YOUR TASK:
Show all lines holding the string "that".

GIVEN ENTRIES:
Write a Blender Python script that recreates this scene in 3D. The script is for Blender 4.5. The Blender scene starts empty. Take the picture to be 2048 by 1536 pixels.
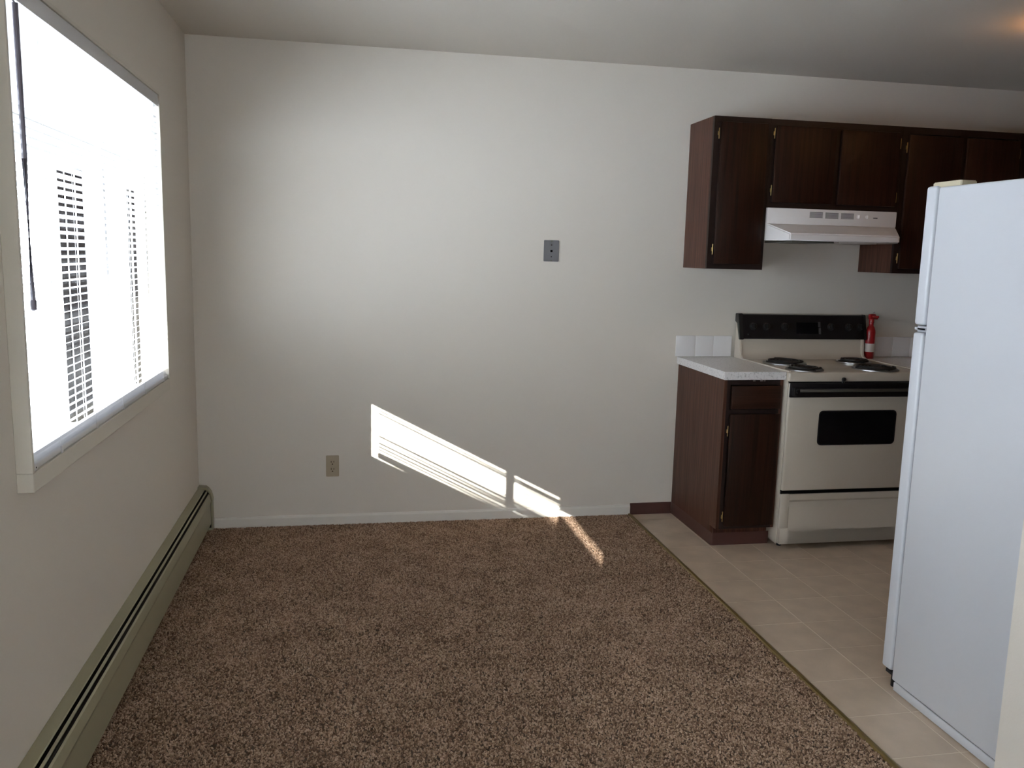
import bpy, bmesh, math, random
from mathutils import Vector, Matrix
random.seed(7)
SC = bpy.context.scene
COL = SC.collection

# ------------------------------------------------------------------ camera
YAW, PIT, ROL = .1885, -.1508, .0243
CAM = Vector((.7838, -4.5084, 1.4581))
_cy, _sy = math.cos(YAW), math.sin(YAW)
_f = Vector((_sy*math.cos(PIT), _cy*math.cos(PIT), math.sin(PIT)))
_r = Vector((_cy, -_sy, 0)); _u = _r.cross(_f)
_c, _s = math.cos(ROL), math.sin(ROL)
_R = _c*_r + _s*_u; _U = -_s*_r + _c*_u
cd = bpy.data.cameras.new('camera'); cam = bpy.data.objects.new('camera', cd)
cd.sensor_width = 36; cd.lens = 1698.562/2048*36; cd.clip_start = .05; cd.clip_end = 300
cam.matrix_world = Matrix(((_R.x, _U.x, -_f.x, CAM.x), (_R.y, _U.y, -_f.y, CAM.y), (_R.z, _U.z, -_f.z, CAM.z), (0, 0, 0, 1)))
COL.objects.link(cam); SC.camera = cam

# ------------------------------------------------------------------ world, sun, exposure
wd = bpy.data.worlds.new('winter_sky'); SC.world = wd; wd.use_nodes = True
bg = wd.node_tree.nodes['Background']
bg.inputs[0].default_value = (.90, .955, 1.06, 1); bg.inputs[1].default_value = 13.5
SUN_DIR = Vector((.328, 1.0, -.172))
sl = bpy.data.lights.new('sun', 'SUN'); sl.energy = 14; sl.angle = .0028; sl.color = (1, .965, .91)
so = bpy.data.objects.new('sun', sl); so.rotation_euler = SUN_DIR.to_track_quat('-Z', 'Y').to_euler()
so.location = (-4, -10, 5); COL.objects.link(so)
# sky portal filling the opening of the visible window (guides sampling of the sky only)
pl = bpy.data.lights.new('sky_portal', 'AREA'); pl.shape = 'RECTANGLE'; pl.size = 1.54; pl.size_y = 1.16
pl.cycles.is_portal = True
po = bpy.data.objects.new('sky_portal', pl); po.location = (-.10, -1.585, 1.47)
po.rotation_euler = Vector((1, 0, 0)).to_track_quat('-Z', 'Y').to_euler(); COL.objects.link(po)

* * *

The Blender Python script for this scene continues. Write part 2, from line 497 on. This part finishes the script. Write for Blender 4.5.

...

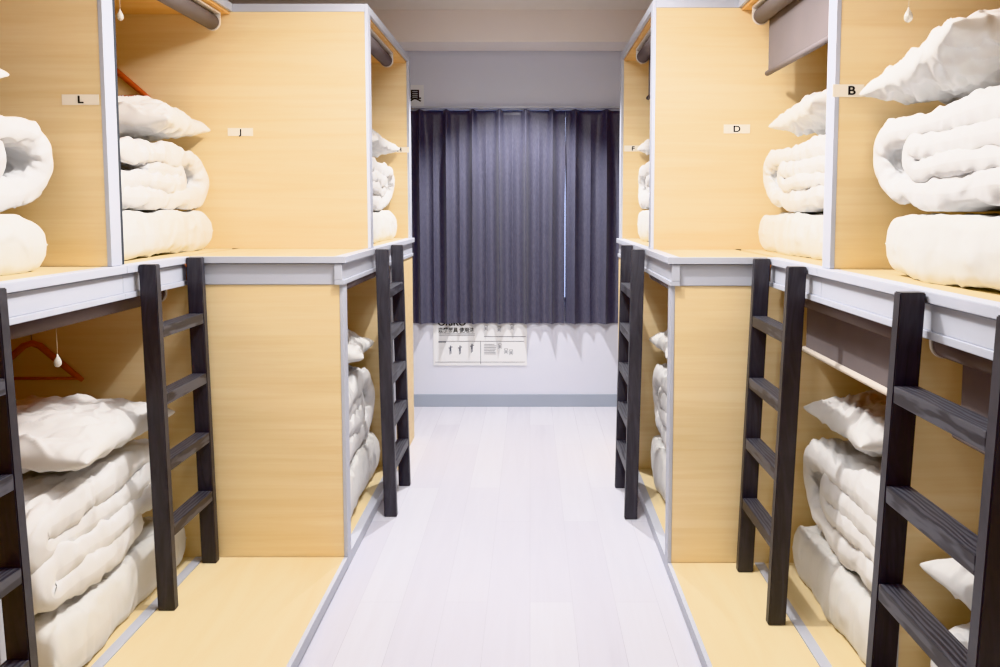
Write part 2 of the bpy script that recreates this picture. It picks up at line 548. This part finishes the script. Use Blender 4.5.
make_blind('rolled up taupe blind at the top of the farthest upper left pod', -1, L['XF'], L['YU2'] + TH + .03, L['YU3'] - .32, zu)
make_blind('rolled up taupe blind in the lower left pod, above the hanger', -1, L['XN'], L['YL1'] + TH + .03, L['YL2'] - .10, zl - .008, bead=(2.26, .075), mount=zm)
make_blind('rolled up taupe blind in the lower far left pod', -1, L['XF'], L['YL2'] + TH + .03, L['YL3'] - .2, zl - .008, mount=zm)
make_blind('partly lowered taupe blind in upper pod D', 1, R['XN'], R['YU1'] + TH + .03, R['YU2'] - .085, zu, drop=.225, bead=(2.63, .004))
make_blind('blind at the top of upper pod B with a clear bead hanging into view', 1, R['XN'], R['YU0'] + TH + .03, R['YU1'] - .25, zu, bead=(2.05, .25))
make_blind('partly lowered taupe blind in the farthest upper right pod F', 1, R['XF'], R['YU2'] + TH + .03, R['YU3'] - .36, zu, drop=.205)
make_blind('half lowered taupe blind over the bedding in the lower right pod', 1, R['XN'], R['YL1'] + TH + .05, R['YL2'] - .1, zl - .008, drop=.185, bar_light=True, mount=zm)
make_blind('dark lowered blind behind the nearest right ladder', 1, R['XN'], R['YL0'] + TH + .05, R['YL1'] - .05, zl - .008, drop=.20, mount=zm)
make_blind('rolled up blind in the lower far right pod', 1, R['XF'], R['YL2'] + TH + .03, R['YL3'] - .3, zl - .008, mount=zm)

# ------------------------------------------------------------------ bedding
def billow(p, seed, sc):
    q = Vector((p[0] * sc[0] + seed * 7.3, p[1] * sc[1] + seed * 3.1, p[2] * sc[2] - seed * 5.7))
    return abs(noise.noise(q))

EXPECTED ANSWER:
Write a Blender Python script that recreates this scene in 3D. The script is for Blender 4.5. The Blender scene starts empty. Take the picture to be 2048 by 1536 pixels.
Write part 2 of the bpy script that recreates this picture. It picks up at line 548. This part finishes the script. Use Blender 4.5.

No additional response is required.